PhD Interview Presentation

A

I'm currently an undergrad, have been invited to a PhD interview, but the interview also includes a 10 minute presentation on my previous research experience. I have zero idea how to approach this. Here is how they have described it:
"The panel will expect you to prepare a brief presentation (no more than 10 minutes) about your past research experience and any research projects in which you have been involved. This will enable us to determine your aptitude for research, as well as your motivation for taking on a PhD and your wider knowledge of the field."
I have only completed two pieces of real research previously, and only one of those is slightly relevant to the PhD project I'm applying for. What am I meant to say about the research? Am I meant to present it like I was at an academic conference (aims, methods, results etc) or am I meant to tell them the specific skills I gained from it that will make me a good PhD student? I've got literally no idea how to structure this, what points I should hit on etc... Can anyone help?! I'm terrified of going in, barking up the wrong tree, and completely embarrassing myself.

P

First things first. Unless you are interviewing with a Nobel Prize winning researcher it is highly likely that they will be just as desperate to hire you as you will be to be hired by them so relax.

Now onto how to prepare.

1) My rule of thumb is to allow for about 1.5 to 2 minutes per slide or you'll be rushing through it and/or overwhelm them. 6 slides as an absolute maximum. 3 per project.

2) Each slide should be crisp, clean and as uncluttered as possible.

3) Present the overview of the research problem(s) you were trying to solve. Talk about how you went about solving it in terms of methodology, tools used etc and why you used those. One page for the background. One page for the method used.

4) If you have results, present a single page of this at the end.

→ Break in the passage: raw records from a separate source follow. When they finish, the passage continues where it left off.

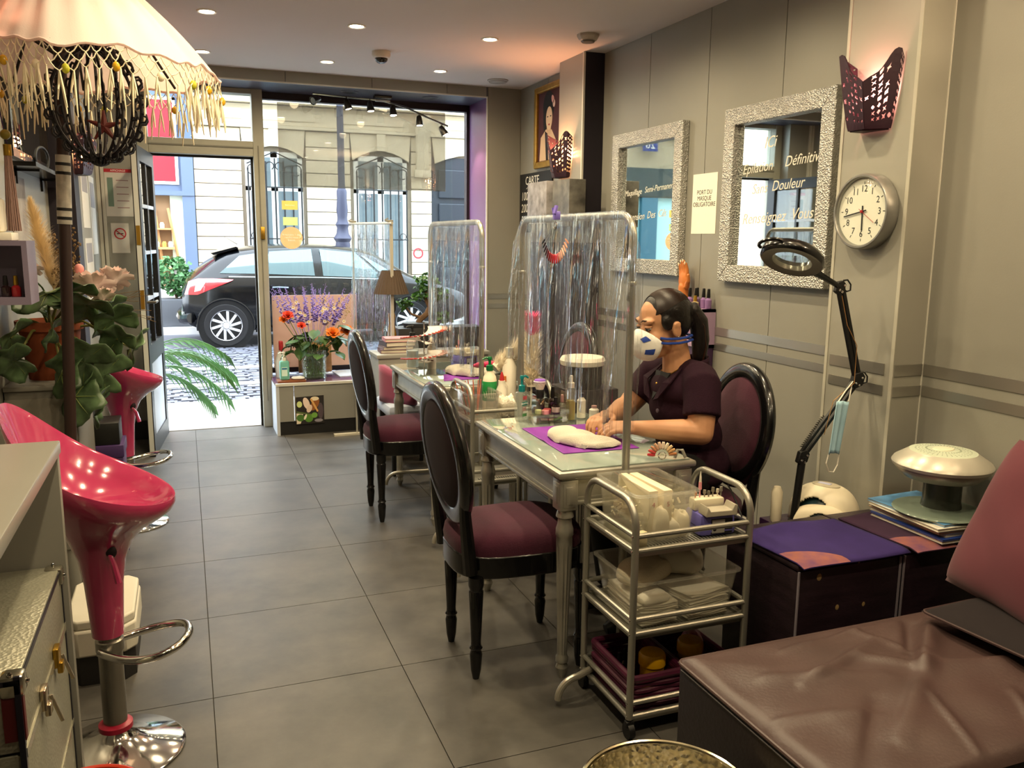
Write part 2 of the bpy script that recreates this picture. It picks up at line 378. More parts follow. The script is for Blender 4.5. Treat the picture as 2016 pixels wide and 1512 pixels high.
# open door leaf with panes, hinged on the wall side
dl = bpy.data.objects.new('door_1', None); COL.objects.link(dl); dl.location = (-.185, 6.545, 0); dl.rotation_euler = (0, 0, rad(-95.6)); dl['kind'] = 'structure'
dark_leaf_m = M('door dark paint', '#0f1013', .4); pale_leaf = M('door pale paint', '#a9b1bb', .45)
W_, H_ = .73, 1.97
def leafbox(n, x0, x1, z0, z1, m, y0=-.02, y1=.02, **k): return obj(n, B().b2((x0, y0, z0), (x1, y1, z1)), m, dl, smooth=0, **k)
leafbox('stile', 0, .09, 0, H_, dark_leaf_m); leafbox('stile', W_ - .09, W_, 0, H_, dark_leaf_m)
leafbox('rail', .09, W_ - .09, H_ - .09, H_, dark_leaf_m); leafbox('rail', .09, W_ - .09, .60, .72, dark_leaf_m); leafbox('rail', .09, W_ - .09, 0, .12, dark_leaf_m)
leafbox('lower_panel', .09, W_ - .09, .12, .60, pale_leaf, -.012, .012)
for z in (1.015, 1.31, 1.605): leafbox('glazing_bar', .09, W_ - .09, z - .011, z + .011, pale_leaf, -.016, .016)
leafbox('glazing_bar', W_ / 2 - .011, W_ / 2 + .011, .72, H_ - .09, dark_leaf_m, -.016, .016)
zz = [.72, 1.015, 1.31, 1.605, H_ - .09]
for a, b_ in zip(zz[:-1], zz[1:]):
    for x0, x1 in ((.09, W_ / 2 - .011), (W_ / 2 + .011, W_ - .09)): leafbox('pane', x0, x1, a + .008, b_ - .008, win_glass, -.003, .003)
obj('edge_strip', B().b2((W_, -.014, .02), (W_ + .004, .014, H_ - .02)), M('door edge', '#c3c5bd', .5), dl, smooth=0)
for z in (1.36, .96): obj('lock_plate', B().b2((W_ + .004, -.012, z), (W_ + .007, .012, z + .12)), gold, dl, smooth=0)
obj('door_handle', B().cyl((W_ - .05, .02, 1.0), (W_ - .05, .07, 1.0), .009).cyl((W_ - .05, .065, 1.0), (W_ - .16, .065, 1.0), .009).cyl((W_ - .05, .02, .9), (W_ - .05, .035, .9), .014), M('pewter', '#77736a', .35, .9), dl)
# big display window
wfr = M('window frame purple black', '#1d1019', .45)
w1 = struct('window_1', B().b2((.583, 6.615, .43), (2.143, 6.622, 2.405)), win_glass, smooth=0)
obj('window_frame', B().b2((.578, 6.585, 2.40), (2.158, 6.65, 2.452)).b2((2.135, 6.585, .40), (2.158, 6.65, 2.40)).b2((.578, 6.60, .395), (2.158, 6.65, .435)).b2((.578, 6.60, .395), (.588, 6.65, 2.40)), wfr, w1, smooth=0)
obj('tinted_film', B().b2((.69, 6.606, 1.786), (1.965, 6.610, 2.388)), glassy('smoke film', '#c6c2ba', .05, .01, haze=.06, hazecol='#cbc6bb'), w1, smooth=0, label='smoke tinted sheet across the top of the window')
yel = glassy('yellow sticker', '#fbeab8', .02, .3, haze=.45, hazecol='#f4d27a'); ora = glassy('orange sticker', '#fbe6cc', .02, .3, haze=.5, hazecol='#f4c08a')
def disc(r, n=40): return [(r * cos(2 * pi * i / n), r * sin(2 * pi * i / n)) for i in range(n)]
obj('sticker', B().b2((.70, 6.609, 1.62), (.815, 6.611, 1.685)), yel, w1, smooth=0)
obj('sticker', B().b2((.705, 6.609, 1.505), (.812, 6.611, 1.565)), glassy('pale green sticker', '#eef2cc', .02, .3, haze=.5, hazecol='#dfe6a0'), w1, smooth=0)
obj('sticker', B().prism(disc(.082), .002, T(.762, 6.611, 1.412) @ Rx(pi / 2)), ora, w1, smooth=0)
lit_t = M('sticker white', '#fffdf4', .7)
text('lettering', 'Bienvenue', lit_t, w1, T(.758, 6.606, 1.652) @ ON_FRONT, .017)
text('lettering', 'le numéro 1 des\nrendez-vous\nbeauté', lit_t, w1, T(.762, 6.606, 1.415) @ ON_FRONT, .02)
obj('sticker', B().lathe([(.030, 0), (.043, 0), (.043, .002), (.030, .002), (.030, 0)], 16, (1.74, 6.611, 1.30), False, ax=(0, 1, 0)), M('pink sticker', '#ee7fa6', .6), w1)
kraft = glassy('kraft board', '#ead2c0', .01, .5, haze=.93, hazecol='#c9ab98')
bd = tag(obj('kraft_board', B().b2((.60, 6.585, .436), (1.235, 6.592, .985)), kraft, smooth=0), 'pinkish brown paper panel against the window behind the flowers', 'panel')

# built-in window bench
bn = thing('window_bench', 'low grey built-in bench with purple top below the shop window', 'bench', (1.37, 6.38, 0))
obj('end_panel', B().b2((.566, 6.165, 0), (.588, 6.60, .372)), M('bench end pale', '#b9bdc2', .5), bn, w=True, smooth=0)
obj('kick_board', B().b2((.588, 6.176, 0), (2.158, 6.20, .10)), M('kick black', '#12100f', .6), bn, w=True, smooth=0)
obj('front_panel', B().b2((.588, 6.168, .10), (.690, 6.19, .362)), wallm, bn, w=True, smooth=0)
obj('front_panel', B().b2((.694, 6.168, .10), (2.158, 6.19, .362)), wallm, bn, w=True, smooth=0)
obj('edge_trim', B().b2((.566, 6.160, .362), (2.158, 6.19, .38)), trimm, bn, w=True, smooth=0)
obj('bench_top', B().b2((.566, 6.19, .362), (2.158, 6.60, .3795)), M('plum laminate', '#6a4a6c', .18, coat=.4), bn, w=True, smooth=0)
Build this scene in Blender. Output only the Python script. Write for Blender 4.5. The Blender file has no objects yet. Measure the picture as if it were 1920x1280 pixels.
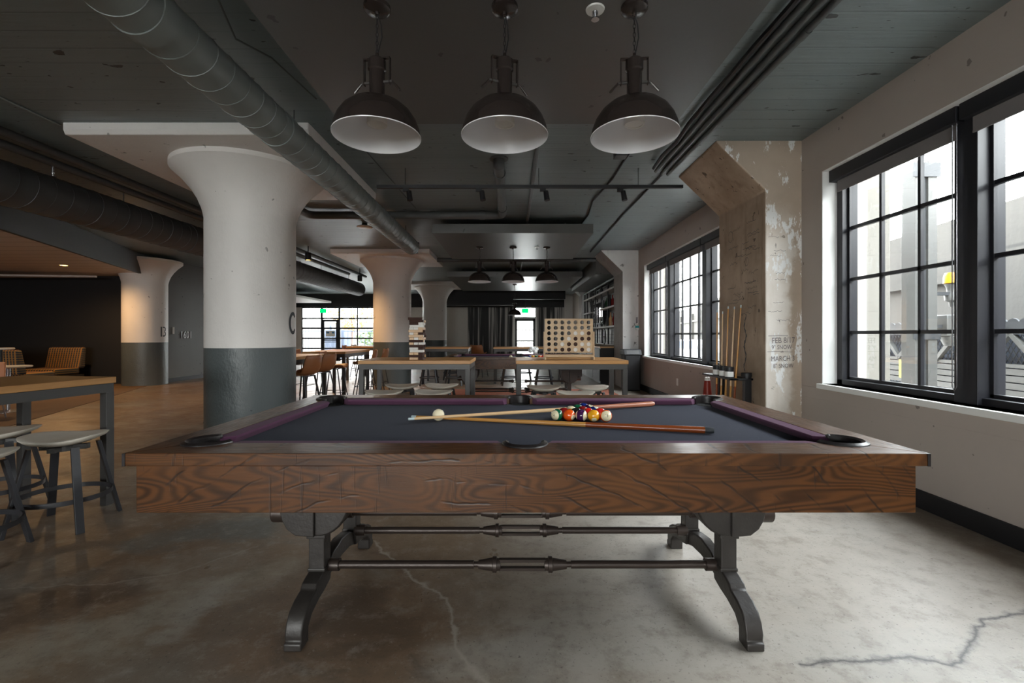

This is your third page and to keep the size down I'd put your acknowledgements at the bottom in a footer.

5) Be prepared to be questioned over your decisions.

Other than that you'll be fine regardless of how close your research was to the PhD position.

A

Haha I don't think so!! The PhD program is extremely competitive!

Has anyone else gone to a competitive PhD interview that's requested a similar presentation?

K

What do you mean 'you don't think so'?
You are trying to prove you have the ability to research a PhD level question in a field that no matter the area will require you to show you can pinpoint the main issue, improve on the ideas already present in th field of study, do the work scientifically, and present results that further the knowledge and offer more questions to consider.
You can achieve exactly this by offering a presentation of whatever scientific work you have completed to date.
What exactly do you think you should be doing if not this??

P

Quote From aralez:
Haha I don't think so!! The PhD program is extremely competitive!

Has anyone else gone to a competitive PhD interview that's requested a similar presentation?


What a way to respond to someone who is trying to help you.
Looks like self confidence isn't going to be a problem.

Avatar for rewt

Quote From pm133:
Quote From aralez:
Haha I don't think so!! The PhD program is extremely competitive!

Has anyone else gone to a competitive PhD interview that's requested a similar presentation?


What a way to respond to someone who is trying to help you.
Looks like self confidence isn't going to be a problem.


LOL

When they ask what research you have done before, they aren't asking what the research exactly was. They want to know how you went about the research and what skills you showed. Generally they are looking to see that you
1. Can research an area and can find an interesting problem or question. Check if the question has been answered, that it is possible to answer and that it is relevant to solving some bigger problem. Possibly forming a hypothesis of what you expect to find
2. Form a rigorous method to answer this question. Possibly talking about other methods, what other people have done, possible problems with this method etc.
3. Show that you analysed the results (the results could be awful) and how they match your hypothesis. Defend your ideas and mention the limitations of your work. Basically have an opinion.
4. Make conclusions on your work. How you could have done it better and future work based on this

In my interview, I talked about my disseratation and focused on points 2&4. I had a really awkward methodology that I explained and fully justified. Then explained how my results showed that only 2 of the 12 variables really mattered which meant future people could just focus on them. The results were awful and barely statistically significant but I showed them all skills I used. So talk about anything that can show those show those skills, even how you went about ranking the best pub in the local area.